§ **GIVEN PROBLEM**
Print the lines of the listing below verbatim from its first line through the line bearing "import numpy as np". Any pictures are to be omitted.

§ **PROVIDED DATA**
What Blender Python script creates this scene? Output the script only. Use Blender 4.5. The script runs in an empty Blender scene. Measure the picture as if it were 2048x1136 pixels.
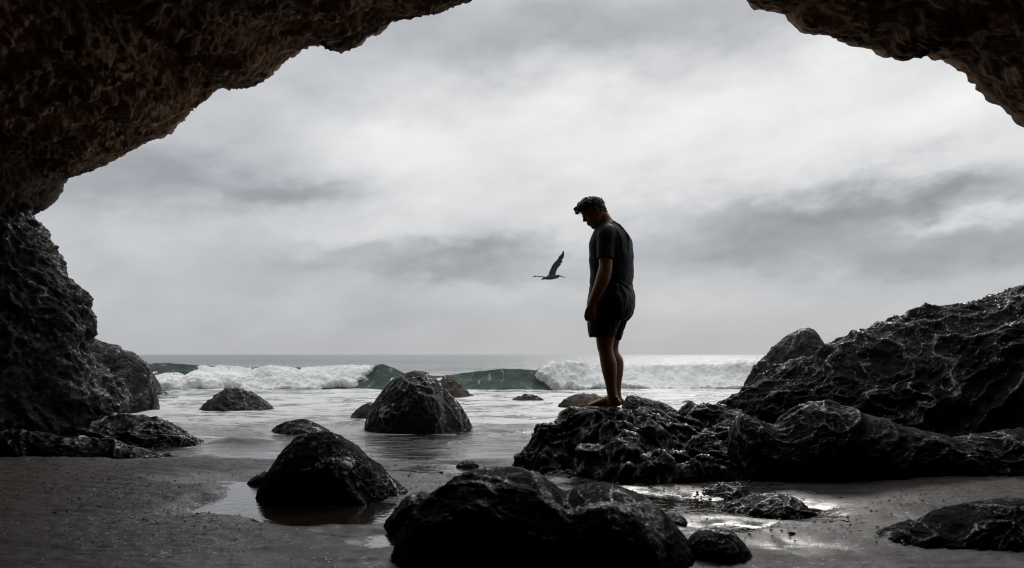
import bpy, math, random
import numpy as np

# ---------------------------------------------------------------- camera, sky, sun, exposure
SC = bpy.context.scene
COL = SC.collection
F, HOR, CX, H = 1600.0, 709.0, 1024.0, 0.90      # focal length in photo pixels, horizon row, centre column, eye height


def at(px, py, Y):
    return np.array([(px - CX) / F * Y, Y, H + (HOR - py) / F * Y])


cam_d = bpy.data.cameras.new('camera')
cam = bpy.data.objects.new('camera', cam_d)
COL.objects.link(cam)
cam.location = (0, 0, H)
cam.rotation_euler = (math.radians(90), 0, 0)
cam_d.sensor_width = 36
cam_d.lens = F / 2048 * 36
cam_d.shift_y = (HOR - 568) / 2048
cam_d.clip_start = 0.05
cam_d.clip_end = 12000
cam_d.dof.use_dof = True
cam_d.dof.focus_distance = 6.6
cam_d.dof.aperture_fstop = 3.0
SC.camera = cam

SUN_EL, SUN_AZ = math.radians(33), math.radians(14)     # azimuth measured from +Y towards +X
world = bpy.data.worlds.new('World')
SC.world = world
world.use_nodes = True
SC.view_settings.view_transform = 'Standard'
SC.view_settings.look = 'None'
SC.view_settings.gamma = 1
SC.view_settings.use_curve_mapping = False
SC.view_settings.exposure = 0.0
SC.cycles.use_denoising = True
SC.cycles.filter_width = 1.1
SC.cycles.max_bounces = 7
SC.cycles.diffuse_bounces = 4
SC.cycles.glossy_bounces = 3
SC.cycles.caustics_reflective = False
SC.cycles.caustics_refractive = False
SC.cycles.sample_clamp_indirect = 4.0

sun_d = bpy.data.lights.new('sun', 'SUN')
sun_d.energy = 0.8
sun_d.angle = math.radians(11)
sun_d.color = (1.0, 0.96, 0.91)
sun = bpy.data.objects.new('sun', sun_d)
COL.objects.link(sun)
sun.rotation_euler = (math.pi / 2 - SUN_EL, 0, math.pi - SUN_AZ)
sun.location = (2, 8, 12)


class NT:
    """small helper to write node trees as expressions"""
    def __init__(s, tree):
        s.t = tree
        s.t.nodes.clear()

    def n(s, typ, props=None, **inp):
        nd = s.t.nodes.new(typ)
        for k, v in (props or {}).items():
            setattr(nd, k, v)
        for k, v in inp.items():
            k = int(k[1:]) if k[0] == '_' and k[1:].isdigit() else k.replace('__', ' ')
            if hasattr(v, 'is_output'):
                s.t.links.new(v, nd.inputs[k])
            else:
                nd.inputs[k].default_value = v
        return nd

    def m(s, op, a, b=0.0, c=None, clamp=False):
        nd = s.t.nodes.new('ShaderNodeMath')
        nd.operation = op
        nd.use_clamp = clamp
        for i, v in enumerate((a, b) if c is None else (a, b, c)):
            if hasattr(v, 'is_output'):
                s.t.links.new(v, nd.inputs[i])
            else:
                nd.inputs[i].default_value = v
        return nd.outputs[0]

    def noise(s, vec, scale, detail=4, rough=0.55, dist=0.0, out=0):
        return s.n('ShaderNodeTexNoise', None, Vector=vec, Scale=scale, Detail=detail, Roughness=rough, Distortion=dist).outputs[out]

    def mapping(s, vec, scale=(1, 1, 1), loc=(0, 0, 0), rot=(0, 0, 0)):
        return s.n('ShaderNodeMapping', None, Vector=vec, Scale=scale, Location=loc, Rotation=rot).outputs[0]

    def rng(s, v, a, b, c=0.0, d=1.0, smooth=True):
        nd = s.n('ShaderNodeMapRange', {'interpolation_type': 'SMOOTHSTEP' if smooth else 'LINEAR', 'clamp': True},
                 Value=v, _1=a, _2=b, _3=c, _4=d)
        return nd.outputs[0]

    def mix(s, fac, a, b):
        nd = s.t.nodes.new('ShaderNodeMix')
        nd.data_type = 'RGBA'
        for sock, v in ((nd.inputs[0], fac), (nd.inputs[6], a), (nd.inputs[7], b)):
            if hasattr(v, 'is_output'):
                s.t.links.new(v, sock)
            else:
                sock.default_value = v if not isinstance(v, tuple) or len(v) == 4 else (*v, 1)
        return nd.outputs[2]


def build_sky():
    T = NT(world.node_tree)
    tc = T.n('ShaderNodeTexCoord')
    d = tc.outputs['Generated']
    sx = T.n('ShaderNodeSeparateXYZ', None, Vector=d)
    x, y, z = sx.outputs
    az = T.m('ARCTAN2', x, y)
    el = T.m('ARCSINE', z)
    slope = T.m('ADD', el, T.m('MULTIPLY', az, -0.09))
    ang = T.n('ShaderNodeCombineXYZ', None, X=az, Y=T.m('MULTIPLY', slope, 2.1), Z=0.37).outputs[0]
    n1 = T.noise(T.mapping(ang, loc=(1.7, 0.4, 0)), 3.1, 6, 0.52, 0.15)
    n2 = T.noise(T.mapping(ang, loc=(7.3, 2.1, 0)), 7.5, 7, 0.56, 0.2)
    # the broad cloud banks of the day, as masses at bearings and heights in the sky
    w1 = T.m('SUBTRACT', T.noise(ang, 6.0, 5, 0.55), 0.5)
    w2 = T.m('SUBTRACT', T.noise(T.mapping(ang, loc=(3, 9, 1)), 8.0, 6, 0.6), 0.5)
    azw = T.m('ADD', az, T.m('MULTIPLY', w1, 0.30))
    elw = T.m('ADD', el, T.m('MULTIPLY', w2, 0.11))

    def bank(px, py, wx, wy):
        a0 = math.atan((px - CX) / F)
        e0 = math.atan((HOR - py) / F)
        u = T.m('MULTIPLY', T.m('SUBTRACT', azw, a0), F / wx)
        v = T.m('MULTIPLY', T.m('SUBTRACT', elw, e0), F / wy)
        return T.m('POWER', 2.718, T.m('MULTIPLY', T.m('ADD', T.m('MULTIPLY', u, u), T.m('MULTIPLY', v, v)), -1.0))

    lum = T.m('ADD', 0.575, T.m('MULTIPLY', T.m('SUBTRACT', n1, 0.5), 0.34))
    lum = T.m('ADD', lum, T.m('MULTIPLY', T.m('SUBTRACT', n2, 0.5), 0.30))
    for px, py, wx, wy, a in BANKS:
        lum = T.m('ADD', lum, T.m('MULTIPLY', bank(px, py, wx, wy), a))
    # soft even veil close to the horizon
    veil = T.rng(el, 0.0, 0.10, 1.0, 0.0)
    lum = T.m('ADD', T.m('MULTIPLY', lum, T.m('SUBTRACT', 1.0, T.m('MULTIPLY', veil, 0.62))), T.m('MULTIPLY', veil, 0.62 * 0.455))
    # an overcast sky grows brighter towards the zenith
    lum = T.m('ADD', lum, T.rng(el, 0.42, 1.25, 0.0, 0.75))
    lum = T.m('MINIMUM', T.m('MAXIMUM', lum, 0.30), 1.4)
    tint = T.mix(T.rng(lum, 0.40, 0.85), (0.945, 0.985, 1.05), (0.995, 0.998, 1.0))
    cloud = T.n('ShaderNodeVectorMath', {'operation': 'SCALE'}, Vector=tint, Scale=lum).outputs[0]
    sky = T.n('ShaderNodeTexSky', {'sky_type': 'NISHITA', 'sun_disc': False, 'sun_elevation': SUN_EL, 'sun_rotation': SUN_AZ})
    b1 = T.n('ShaderNodeBackground', None, Color=sky.outputs[0], Strength=0.06)
    b2 = T.n('ShaderNodeBackground', None, Color=cloud, Strength=1.0)
    mx = T.n('ShaderNodeMixShader', None, Fac=0.95)
    T.t.links.new(b1.outputs[0], mx.inputs[1])
    T.t.links.new(b2.outputs[0], mx.inputs[2])
    out = T.n('ShaderNodeOutputWorld')
    T.t.links.new(mx.outputs[0], out.inputs[0])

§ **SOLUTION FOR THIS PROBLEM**
What Blender Python script creates this scene? Output the script only. Use Blender 4.5. The script runs in an empty Blender scene. Measure the picture as if it were 2048x1136 pixels.
import bpy, math, random
import numpy as np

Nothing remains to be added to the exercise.